------ Data segment

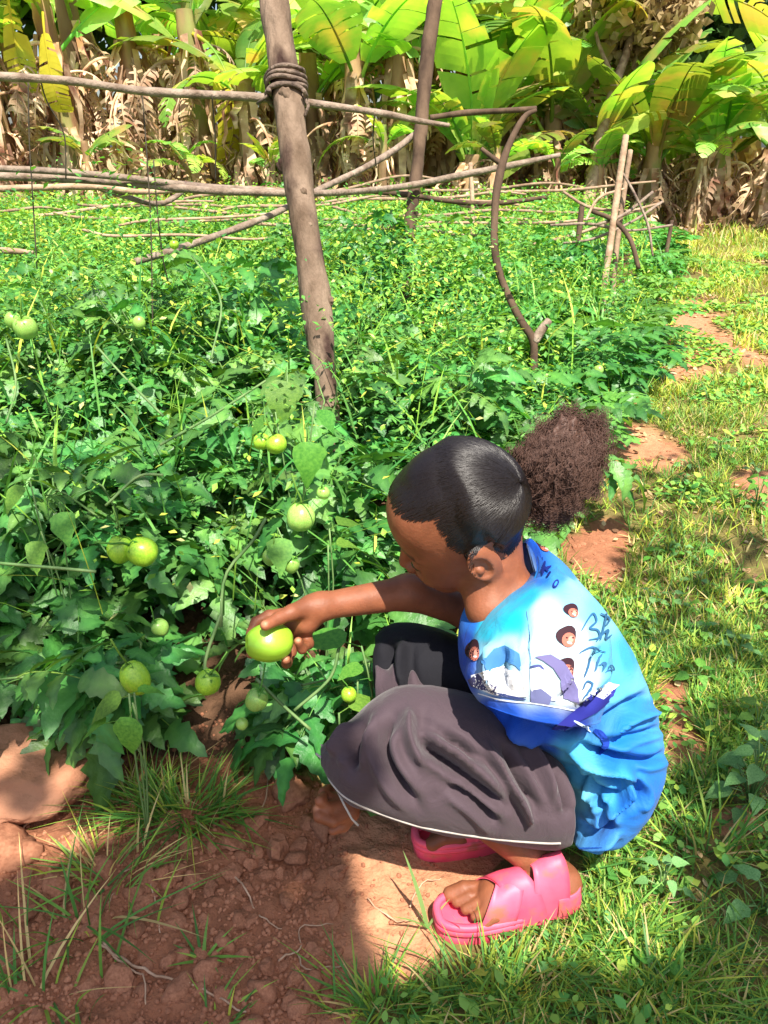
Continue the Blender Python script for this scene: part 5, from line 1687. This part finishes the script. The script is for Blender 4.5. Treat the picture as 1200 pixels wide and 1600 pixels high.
cp = pole('crooked_post', [(838, 172, 2.66, 3.2), (820, 182, 2.66, 4.8), (802, 212, 2.66, 5.6), (786, 252, 2.66, 7.2), (776, 300, 2.66, 7.6), (772, 360, 2.66, 7.2), (776, 410, 2.66, 7.2), (790, 452, 2.66, 6.8), (812, 498, 2.66, 7.2), (832, 530, 2.66, 8.0), (834, 562, 2.66, 8.0), (832, 620, 2.66, 7.2)],
     'thin crooked post ending in a forked foot', M['bark_dark'], 'post', 10, .14, 7)
pole('branch', [(786, 258, 2.66, 5), (768, 245, 2.66, 4.5), (752, 232, 2.66, 3.5)], '', M['bark_dark'], '', 7, .1, 8, cp, 10)
pole('branch', [(858, 500, 2.66, 7), (846, 516, 2.66, 9), (834, 535, 2.66, 9)], '', M['pole'], '', 8, .1, 9, cp, 10)
for a in [('wooden_post', [(910, 318, 4.4, 5), (905, 360, 4.4, 5), (897, 430, 4.4, 5), (895, 470, 4.4, 5)], 'short thin dark stake left of the pale one', M['bark_dark'], 'stake'),
          ('wooden_post', [(978, 212, 4.1, 6), (966, 290, 4.1, 6.5), (955, 370, 4.1, 6.5), (945, 440, 4.1, 6), (941, 490, 4.1, 6)], 'pale thin upright stake at the right end of the trellis', M['pale_pole'], 'stake'),
          ('wooden_post', [(1050, 345, 6.5, 3.5), (1043, 385, 6.5, 3.5), (1036, 425, 6.5, 3)], 'short stake standing alone near the grass path', M['bark_dark'], 'stake'),
          ('wooden_post', [(985, 235, 4.2, 5), (975, 300, 4.2, 5), (962, 400, 4.2, 5), (957, 480, 4.2, 4)], 'second pale stake leaning against the trellis end', M['pale_pole'], 'stake'),
          ('bent_stick', [(925, 330, 4.1, 4), (960, 345, 4.1, 4.5), (985, 375, 4.05, 4.5), (998, 420, 4.05, 4)], 'bent stick arching down from the trellis end', M['bark_dark'], 'stick'),
          ('bent_stick', [(1020, 300, 4.15, 3), (975, 335, 4.15, 3), (930, 352, 4.1, 3)], 'thin curved stick crossing the pale stakes', M['pole'], 'stick'),
          ('wooden_post', [(735, 255, 6.4, 4), (738, 320, 6.4, 4), (738, 370, 6.4, 4)], 'far thin stake between the middle and crooked posts', M['pale_pole'], 'stake')]:
    pole(a[0], a[1], a[2], a[3], a[4], 8, .1, 11, None, 24)
for pts, lab in (([(880, 300, 4.3, 2.5), (925, 325, 4.2, 3), (1000, 330, 4.2, 2)], 'thin stick lying almost level across the short dark stake'), ([(1035, 315, 4.3, 2.5), (990, 345, 4.2, 2.5), (930, 372, 4.2, 2.5), (880, 380, 4.2, 2)], 'thin stick sloping down to the left through the pale stakes'),
                 ([(915, 345, 4.1, 2.5), (935, 310, 4.1, 2.5), (975, 295, 4.1, 2)], 'short stick rising from the dark stake to the pale one'), ([(968, 262, 4.15, 2.2), (990, 300, 4.1, 2.4), (1012, 350, 4.1, 2.4), (1020, 400, 4.1, 2)], 'thin curved twig hanging right of the pale stakes'),
                 ([(860, 352, 4.2, 2.5), (920, 350, 4.2, 3), (985, 360, 4.2, 2.5), (1050, 352, 4.3, 2)], 'wavy stick tied low across the pale stakes')):
    pole('thin_stick', pts, lab, M['pole'] if len(pts) > 3 else M['pale_pole'], 'stick', 7, .12, int(pts[0][0]), None, 22)
rails = [([(-60, 118, 2.0, 7.5), (30, 121, 2.05, 7.5), (120, 128, 2.1, 7.5), (210, 141, 2.15, 7.5), (300, 147, 2.2, 7.5), (380, 151, 2.25, 7), (440, 156, 2.27, 7), (520, 166, 2.3, 6.5), (600, 178, 2.35, 6), (660, 190, 2.4, 5.5), (702, 196, 2.42, 4)],
          'upper horizontal rail tied to the thick post', M['pole']),
         ([(-60, 262, 2.6, 6), (60, 266, 2.65, 6), (180, 276, 2.7, 6), (300, 290, 2.8, 6), (400, 297, 2.9, 6), (480, 302, 3.0, 6), (560, 299, 3.3, 6), (640, 290, 3.8, 6), (720, 274, 3.8, 6), (800, 258, 3.8, 6), (875, 242, 3.8, 4)],
          'long lower rail running behind three posts', M['pole']),
         ([(-60, 274, 2.7, 7), (80, 278, 2.7, 7), (200, 286, 2.75, 7), (330, 298, 2.8, 7), (450, 302, 2.85, 6)], 'thick pale rail just under the long lower rail', M['pole']),
         ([(-50, 297, 2.9, 6), (60, 293, 2.9, 6), (150, 292, 2.95, 6), (220, 300, 3.0, 5), (300, 296, 3.1, 5)], 'short rail lying lowest at the left edge', M['pale_pole']),
         ([(212, 409, 2.45, 6.5), (290, 385, 2.6, 6.5), (370, 357, 2.8, 6.5), (430, 333, 2.95, 6), (500, 296, 3.2, 6), (570, 262, 3.5, 6), (620, 232, 3.8, 6), (655, 203, 4.0, 5)], 'diagonal brace rising to the middle post', M['pole']),
         ([(130, 285, 3.0, 5), (190, 305, 3.0, 5), (250, 318, 3.1, 5), (300, 290, 3.2, 4)], 'crooked stick hanging under the left rails', M['pole']),
         ([(-50, 390, 3.2, 5), (20, 392, 3.2, 5), (52, 395, 3.2, 4)], 'stub of a rail at the left edge in the leaves', M['pale_pole']),
         ([(560, 297, 4.4, 4), (640, 305, 4.5, 4.5), (700, 314, 4.6, 4.5), (770, 318, 4.8, 4.5), (855, 308, 5, 4)], 'dark rail between the middle and crooked posts', M['bark_dark']),
         ([(672, 184, 3.8, 5), (730, 176, 3.8, 5), (790, 173, 3.75, 5), (838, 170, 3.75, 4.5)], 'short top rail from middle to crooked post', M['bark_dark'])]
for i, (pts, lab, m) in enumerate(rails):
    pole('wooden_rail', pts, lab, m, 'rail', 9, .12, 30 + i, None, 60)
R2 = np.random.default_rng(5)
for k in range(22):
    y0 = 300 + 60 * (k / 22) + R2.uniform(-6, 6); x0 = R2.uniform(-80, 760); x1 = x0 + R2.uniform(160, 460); y1 = y0 + R2.uniform(-26, 26); d = 8.2 - 3.2 * (k / 17) + R2.uniform(-.2, .2)
    x1 = min(x1, 1020 + k * 4)
    xm = (x0 + x1) / 2
    pole('thin_rail', [(x0, y0, d, 2.6), (x0 * .7 + xm * .3, y0 * .65 + y1 * .35 + R2.uniform(-7, 7), d, 3.0), (xm, (y0 + y1) / 2 + R2.uniform(-8, 8), d + .1, 2.9), (x1 * .6 + xm * .4, y1 + R2.uniform(-7, 7), d + .2, 2.6), (x1, y1, d + .3, 2.0)], 'x', M['pale_pole'], 'rail', 6, .1, 50 + k, None, 24)
    o = COL.objects[-1]
    o['label'] = 'thin pale pole of the low far trellis above the crop'; o['group'] = 'thin pale poles of the far trellis'
pole('thin_rail', [(795, 390, 5.0, 3), (900, 366, 5.1, 3), (990, 330, 5.2, 3), (1030, 318, 5.2, 2.5)], 'thin pale pole rising to the right across the stakes', M['pale_pole'], 'rail', 6, .1, 71, None, 20)
# rope round the post
mb = MB()
for k, (yy, tl) in enumerate(((118, .18), (128, .06), (137, -.05), (146, .12), (152, -.2))):
    c = W(446 + (yy - 130) * .15, yy, 2.15)
    a = np.linspace(0, 2 * math.pi, 36)
    rr_ = .0545 + .003 * np.sin(a * 3 + k)
    ax_ = Vector(W(456, 200, 2.14) - W(437, 70, 2.15)).normalized(); q = Vector((0, 0, -1)).rotation_difference(ax_).to_matrix()
    pts = np.array([c + np.array(q @ Vector((math.cos(t) * r, math.sin(t) * r, tl * .05 * math.sin(t + .7) + .004 * math.sin(2 * t)))) for t, r in zip(a, rr_)])
    mb.add(*tube(pts, .0062, 7, False))
mb.add(*tube([W(420, 140, 2.10), W(424, 150, 2.16), W(445, 160, 2.28), W(470, 158, 2.24), W(478, 150, 2.12), W(474, 140, 2.10)], .006, 7))
mb.add(*tube([W(418, 150, 2.12), W(410, 156, 2.14), W(402, 162, 2.16)], .004, 6))
mb.add(*tube([W(474, 146, 2.12), W(482, 166, 2.13), W(476, 182, 2.13)], .005, 6))
o_ = W(446, 135, 2.15)
me = mb.mesh('rope_tie'); me.transform(Matrix.Translation(-Vector(o_)))
rp = link('rope_tie', me, M['rope'], None, label='wound bark rope binding the upper rail to the thick post', category='rope'); rp.location = o_
# hanging strings
for pts, lab in (([(222, 142), (230, 250), (236, 360), (238, 470), (240, 600)], 'dark string hanging from the upper rail, left of a close pair'), ([(240, 250), (246, 330), (254, 400), (264, 445)], 'short dark string beside the longer one near the left rails'),
                 ([(331, 148), (336, 210), (337, 285)], 'string from the upper rail down to the lower rail'), ([(44, 122), (46, 220), (52, 320), (58, 420)], 'string hanging nearest the left edge'),
                 ([(62, 122), (74, 160), (100, 210), (103, 280)], 'curved string hanging by the yellow leaves'), ([(585, 178), (583, 220), (588, 262)], 'short string under the upper rail right of the post')):
    P_ = np.array([W(x, y, 2.2 + .25 * i / len(pts)) for i, (x, y) in enumerate(pts)]); P_ = spline(P_, 20)
    o_ = P_[0].copy(); V, F = tube(P_ - o_, .0022, 5)
    ob = link('string', mesh_np('string', V, F), M['string'], None, label=lab, category='string'); ob.location = o_
# ------------------------------------------------------------------ banana grove
def banana_leaf(seed, L=1.9, wd=.30, arch=.6, torn=.5, dry=False):
    rr = np.random.default_rng(seed)
    n = 22
    mb = MB()
    ts = np.linspace(0, 1, n + 1)
    ang = arch * .35 - ts * arch * 1.9
    P_ = [np.zeros(3)]
    for k in range(n):
        P_.append(P_[-1] + np.array([0, math.cos(ang[k]), math.sin(ang[k])]) * L / n)
    P_ = np.array(P_)
    mb.add(*tube(P_, np.interp(ts, [0, .3, 1], [.028, .016, .004]), 5, False))
    for sg in (1, -1):
        k = 3; dr = rr.uniform(.1, .5); wj = 1.0
        while k < n:
            t = k / n
            step = 1
            pf = lambda q: math.sin(min(1, max(0, (q - .10) / .88)) * math.pi) ** .6 if q > .10 else .08
            if rr.random() < torn:
                dr = rr.uniform(.0, .9) if not dry else rr.uniform(.6, 1.6); wj = rr.uniform(.85, 1.06)
                gap = rr.uniform(.05, .5) if not dry else rr.uniform(.05, .3)
            else:
                gap = 0 if not dry else .1
                if k == 3: wj = 1.0
            if dry and rr.random() < .25: k += 1; continue
            a, b = P_[k], P_[k + 1]
            fwd = (b - a) / (np.linalg.norm(b - a))
            a2 = a * (1 - gap) + b * gap
            wa, wb = wd * pf(t) * wj, wd * pf(t + 1 / n) * wj
            rows = [(a2, b.copy())]; pa, pb = a2.copy(), b.copy()
            for s in range(3):
                e_ = dr * (s + .6) / 3
                dv = np.array([sg * math.cos(e_), 0, -math.sin(e_) + (.18 if s == 0 and not dry else 0)]) / 3
                if dry: dv = dv + rr.normal(0, .06, 3)
                pa = pa + dv * wa + fwd * wa * .25 / 3; pb = pb + dv * wb + fwd * wb * .25 / 3
                if dry: pb = pa + (pb - pa) * .75
                rows.append((pa.copy(), pb.copy()))
            V = np.array([q for r in rows for q in r])
            F = np.array([(2 * s, 2 * s + 1, 2 * s + 3, 2 * s + 2) for s in range(3)])
            mb.add(V, F)
            k += step
    return mb.mesh('banana_leaf')
leafM = [banana_leaf(10 + k, 1.9 + .1 * (k % 3), .33 + .04 * (k % 2), .35 + .12 * k, .22 + .05 * k) for k in range(8)]
for m in leafM: m.materials.append(M['ban_leaf'])
leafY = [banana_leaf(40 + k, 1.8, .27, 1.2, .6) for k in range(3)]
for m in leafY: m.materials.append(M['ban_yellow'])
leafD = [banana_leaf(60 + k, 1.7, .17, 1.5 + .15 * k, .9, True) for k in range(6)]
for m in leafD: m.materials.append(M['ban_dry'])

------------

▶ _Task prompt_: Find the lines of the material that hold the word "from" and report their count alone.

▶ _Answer to the exercise_: 6